«Этнографическая» точка зрения на обряд, свойственная нашим дням – сугубая ложь. «Человек, – говорит этнография, – видит в обряде способ воздействовать на природу…» Совсем не так! Обряд есть зримый образ космического Закона, как и (более поздняя по происхождению) греческая трагедия. Участникам обряда дается просветление (как и зрителям трагедии), п. ч. они направили свои души с частных и случайных путей на путь закона… Здесь совсем, совсем не то, что видит разнимающее мышление. В обряде человек не пытается навязать свои пути природе, но, совсем напротив, желает выйти на пути природы и того, что выше природы – на пути Бога. Обряд – путь не обособления, но слияния. Трагедия человеческой жизни во все времена есть трагедия оторванности от мирового Закона. «Зачем душа поет не то, что море, и ропщет мыслящий тростник?» Обряд, начиная с самого первобытного, есть путь к слиянию с этим высшим единством. То, что современность так предельно далека и от обряда, и от мысли о слиянии с высшим – т. е. не о гибели, самоуничтожении ради мертвого «высшего», как учил Л. Толстой, а о жизни на путях, указанных высшим, – говорит о ее оставленности, бедности, положении, достойном всякого сожаления.

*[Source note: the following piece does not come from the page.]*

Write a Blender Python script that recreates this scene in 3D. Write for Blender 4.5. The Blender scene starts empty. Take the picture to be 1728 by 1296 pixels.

Если современный человек и признаёт внешние, случайные обстоятельства жизни, ее «мышью беготню» за существо жизни вообще; если он и думает, что «вселенная есть ничто и еще немножко сверх того» – этого удалось добиться только ценой насилия над его душой. Тягу к общности, к единству, к включению души в космический круговорот целей и смыслов можно только временно подавить, но нельзя уничтожить до конца. Предложите человеку землю – и он потребует небо; предложите ему небо – и он не сможет жить без земли, и всё потому, что алчет цельности и включения в мировое единство.
***
Протестантизм – не просто ступень в развитии христианства, но и в значительной мере явление послехристианской жизни. Протестантское (по меньшей мере, учеников Кальвина) отношение к труду никоим образом не может быть выведено из Евангелия. Евангелие знает труд в силу необходимости: «а если не хочешь трудиться – не ешь», как это выразил апостол Павел. Протестантство делает труд самоцелью – всё новейшее техническое процветание западного мира выросло на этой почве. Я не скажу ничего нового, если замечу, что кальвинизм, в сущности, приложил огромные усилия к выведению Бога из мира. «Трудись, упорно, отчаянно трудись. Бог не смотрит на тебя, Он тебе не поможет, но, может быть, ты достигнешь успеха и тем самым узнаешь, что избран слепой и неотвратимой судьбой ко спасению – а неудачники погибнут». Это смелое и отчаянное мировоззрение ни в коем случае не христианское. К религии Нагорной проповеди оно не имеет никакого отношения. Наши дни, с их культом силы и насилия, только сделали последние выводы из этой обезбоженной веры. Протестантизм был молотом, который ударил по твердыне западного христианства и сокрушил ее; силой сугубо разрушительной, хотя и необыкновенно плодотворной. «Да не хвалится мудрый мудростью своею, да не хвалится сильный силою своею, да не хвалится богатый богатством своим» – эта мудрость была отвергнута. Христианство же в мировой истории распознаётся именно по своему отношению к силе. Бытовым языком это отношение можно выразить словами: «Ты силен? Хорошо. Но это ничего не прибавляет к твоим достоинствам». Безусловно, отдельными христианами совершалось множество отступлений от этого правила презрения к силе, но все настоящие христиане были ему верны. Христианство отличается обостренным вниманием к невидимому, внутреннему, неисследимому. Протестантизм разорвал со всем этим и открыл путь послехристианскому будущему, построению царства на земле и для земной жизни.